Per chi è fuori dal sistema è sempre più complicato anche solo denunciare il sistema. Perché se osi pubblicamente smascherare le malefatte del potere, il potere reagisce sempre più spesso con querele in sede penale per diffamazione e con azioni civili per offesa alla reputazione. Sia ben chiaro non è consentito mai diffamare, ma non può essere diffamazione dire la verità sgradita al potere.
Quando ero pubblico ministero in Calabria e fui travolto da uno tsunami istituzionale che fermò il nostro lavoro che riguardava il fiume di denaro pubblico depredato e i legami tra ‘ndrangheta, politica, apparati dello Stato e massonerie deviate, fu intercettata dai Carabinieri una conversazione telefonica in cui il Presidente della Regione Calabria, già Procuratore Generale in Calabria, come una sorta di nostradamus, presagì che avrei passato tutta la vita a difendermi perché la mia azione aveva talmente colpito tanti che quando sarebbe scattata la reazione sarebbe stata adeguata.
È andata come l’aveva prevista: la reazione ha portato alla nostra distruzione professionale e passati quasi 20 anni da quella intercettazione siamo ancora a difenderci per aver solo ubbidito all’articolo 3 della Costituzione: l’uguaglianza dei cittadini di fronte alla legge. Il contrario di quello che vuole il sistema: la spada di ferro con i deboli e la spada di latta con i forti. La storia ha dimostrato dove sta la verità e il tempo è stato galantuomo, ma decine e decine di procedimenti si sono abbattuti contro di me perché evidentemente ho osato investigare sul crimine istituzionale che arriva sino al cuore dello Stato.
Sono uscite nei giorni scorsi le motivazioni di un’importante sentenza della Corte di Cassazione, che vale come precedente per tutti, che ribaltando assurde condanne in primo e secondo grado, mi ha definitivamente assolto dal reato di diffamazione nei confronti di un alto magistrato perché riconosce che ho esercitato il diritto di critica. Statuisce la Suprema Corte che le frasi da me pronunciate dovevano essere collocate in un contesto inquietante, in cui si era giunti ad ipotizzare che l’avocazione dell’indagine “Why not”, di cui ero titolare, fosse l’illecito portato di un accordo criminale raggiunto fra i magistrati interessati e personaggi del mondo politico ed imprenditoriale.
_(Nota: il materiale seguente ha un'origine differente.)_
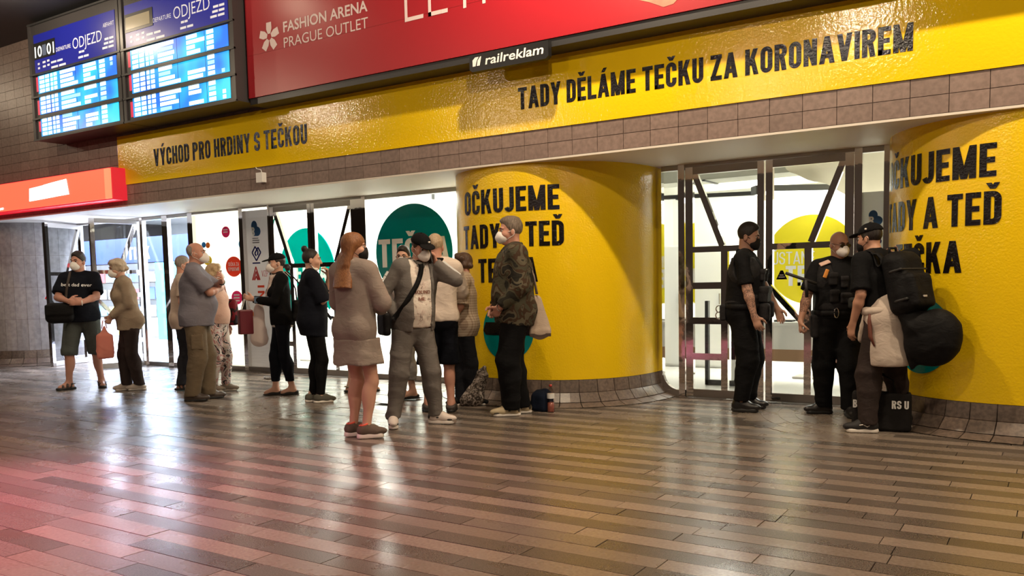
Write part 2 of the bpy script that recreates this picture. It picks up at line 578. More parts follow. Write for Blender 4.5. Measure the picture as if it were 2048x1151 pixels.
for (c, rmax, a0, a1, w) in ((RING_A, 1.55, 178, 262, 0.15), (RING_B, 1.97, 185, 262, 0.20)):
    r = rmax
    # mortar bed that shows between the fan and the straight courses
    vs_, fs_ = sector(c, 0.05, rmax + .45, a0 - 14, a1 + 14, -0.012, -0.0035, 24)
    mesh_obj('mortar_bed', [v for v in vs_], fs_, M['paver'], floor)
    while r > 0.25:
        n = max(3, int(r * math.radians(a1 - a0) / 0.30))
        off = fr.random()
        for k in range(n):
            s, e = a0 + (a1 - a0) * k / n, a0 + (a1 - a0) * (k + 1) / n
            g = math.degrees(0.003 / r)
            vs_, fs_ = sector(c, r - w + .0035, r - .0035, s + g, e - g, -0.012, fr.uniform(-.001, .001))
            mx, my = c[0] + (r - w / 2) * math.cos(math.radians((s + e) / 2)), c[1] + (r - w / 2) * math.sin(math.radians((s + e) / 2))
            if my < YG - 0.1:
                mesh_obj('paver', vs_, fs_, M['paver'] if fr.random() < .8 else M['slab_light'], floor)
        r -= w

# ------------------------------------------------------------------ hall shell
hall_ceiling = structure(MB().box(-24, -14, CEIL, 9, 0.2, CEIL + 0.2).build('ceiling', M['ceiling']), 'dark ceiling of the station hall')
for L_ in [o for o in COL.objects if o.name.startswith('hall_lamp')]:        # holder above every bare bulb
    h = MB().tube([(0, 0, .085), (0, 0, .10), (0, 0, .19)], [.13, .12, .05], 14).tube([(0, 0, .19), (0, 0, CEIL - L_.location.z)], .014, 8).build('lamp_holder', M['dark_metal'], hall_ceiling)
    h.location = L_.location
structure(MB().box(-24, -14.2, -0.1, 9, -14, CEIL).build('wall_front', M['darkwall']))
structure(MB().box(9, -14, -0.1, 9.2, 7.2, CEIL).build('wall_right', M['darkwall']))
structure(MB().box(-24.2, -14, -0.1, -24, 9.7, CEIL).build('wall_left', M['darkwall']))

# fascia above the doors, clad in small tiles
fascia = MB().box(-24, 0.012, SOF, 9, 0.30, CEIL).build('wall_back', M['grout'])
structure(fascia, 'tiled fascia wall above the glazed entrance')
structure(MB().box(-24, 0.0, SOF - 0.02, 9, YG + 0.06, SOF - 0.001).build('trim_1', M['soffit']), 'pale soffit over the doorways')
TW, TH = 0.272, 0.1435
tiles = []
for rr in range(19):
    z = SOF + rr * TH
    nmin, nmax = int(-23.8 / TW), int(8.9 / TW)
    for k in range(nmin, nmax):
        x = k * TW + (0.0 if rr > 12 else 0.05)
        cx = x + TW / 2
        if rr in (0, 1) or cx < -11.3 or (rr in (6, 7)):
            if rr in (2, 3, 4, 5, 6, 7) and cx > -11.30: 
                if rr in (2, 3, 4, 5): continue
            px = cam_px((cx, 0, z + TH / 2))
            vis = bool(px) and -10 < px[0] < 2060 and -10 < px[1] < 1160
            hidden = (-12.9 < cx < -8.2 and z > 3.75) or (cx > -8.6 and z > 3.6)
            tiles.append(((1.0 / px[2] ** 2 if vis and not hidden else 0.0), cx, z))
tiles.sort(key=lambda s: -s[0])
tile_me = shared_box('tile', TW - 0.005, 0.012, TH - 0.005, M['tile'])
for a, cx, z in tiles[:300]:
    place('tile', tile_me, (cx, 0.006 + random.uniform(-.0012, .0012), z + .0025), fascia)
mb = MB()
for a, cx, z in tiles[300:]:
    mb.box(cx - TW / 2 + .0025, 0.0, z + .0025, cx + TW / 2 - .0025, 0.012, z + TH - .0025)
tag(mb.build('tile_field', M['tile'], fascia), kind='stuff')


# ------------------------------------------------------------------ curved pillars
class Pillar:
    def __init__(self, cx, a, b=1.27, n=2.3, m=720):
        self.cx, self.a, self.b, self.n = cx, a, b, n
        self.x, self.y = [], []
        for k in range(m + 1):
            th = PI + PI * k / m
            c, s = math.cos(th), math.sin(th)
            self.x.append(cx + a * math.copysign(abs(c) ** (2 / n), c))
            self.y.append(YG + b * math.copysign(abs(s) ** (2 / n), s))
        S = [0.0]
        for k in range(m):
            S.append(S[-1] + math.hypot(self.x[k + 1] - self.x[k], self.y[k + 1] - self.y[k]))
        h = S[m // 2]
        self.S = [s - h for s in S]

    def at(self, s, off=0.0):
        """point at arc length s from the middle, pushed out by off"""
        s = min(max(s, self.S[0]), self.S[-1])
        k = int(np.searchsorted(self.S, s)); k = min(max(k, 1), len(self.S) - 1)
        f = (s - self.S[k - 1]) / max(self.S[k] - self.S[k - 1], 1e-9)
        x = self.x[k - 1] + f * (self.x[k] - self.x[k - 1]); y = self.y[k - 1] + f * (self.y[k] - self.y[k - 1])
        tx, ty = self.x[k] - self.x[k - 1], self.y[k] - self.y[k - 1]
        l = math.hypot(tx, ty)
        return x + off * ty / l, y - off * tx / l

    def sheet(self, name, z0, z1, off, mat_, parent=None, n=72, s0=None, s1=None, thick=0.0, smooth=True):
        s0 = self.S[0] if s0 is None else s0; s1 = self.S[-1] if s1 is None else s1
        vs, fs = [], []
        for k in range(n + 1):
            x, y = self.at(s0 + (s1 - s0) * k / n, off)
            vs += [(x, y, z0), (x, y, z1)]
            if thick:
                x, y = self.at(s0 + (s1 - s0) * k / n, off - thick)
                vs += [(x, y, z0), (x, y, z1)]
        st = 4 if thick else 2
        for k in range(n):
            i, j = k * st, (k + 1) * st
            fs.append((i, j, j + 1, i + 1))
            if thick:
                fs += [(i + 3, j + 3, j + 2, i + 2), (i + 1, j + 1, j + 3, i + 3), (i + 2, j + 2, j, i)]
        if thick:
            e = n * st
            fs += [(0, 1, 3, 2), (e, e + 2, e + 3, e + 1)]
        return mesh_obj(name, vs, fs, mat_, parent, smooth=smooth)


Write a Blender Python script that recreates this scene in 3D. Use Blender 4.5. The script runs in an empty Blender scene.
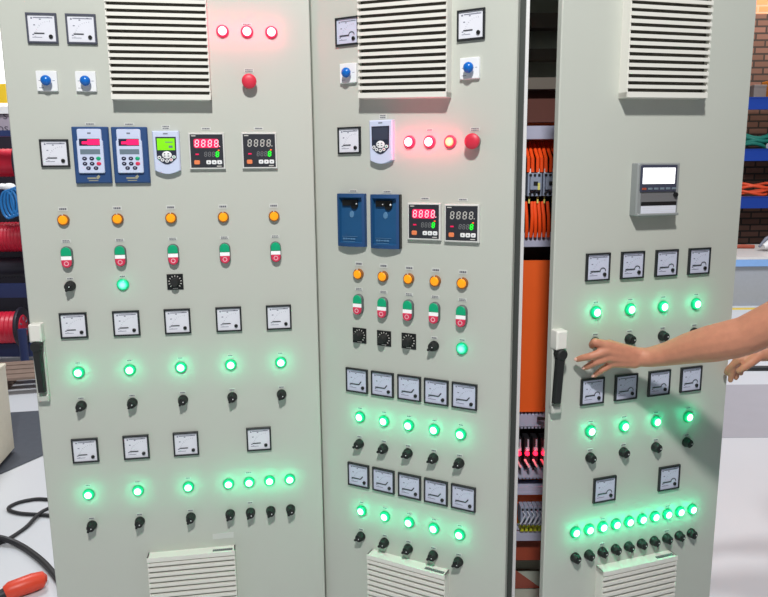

Ne deriva, secondo la Corte, che le espressioni, indubbiamente forti e certamente polemiche, da me rilasciate, non trasmodando in meri insulti personali, dovevano considerarsi giustificate dal complessivo contesto in cui si erano inserite (anche considerando che chi le aveva pronunciate ne era stato, dell’ipotizzato accordo corruttivo, la vittima).
È durissimo lottare per la verità e per la giustizia, ma non si deve mai mollare e mai essere complici del sistema.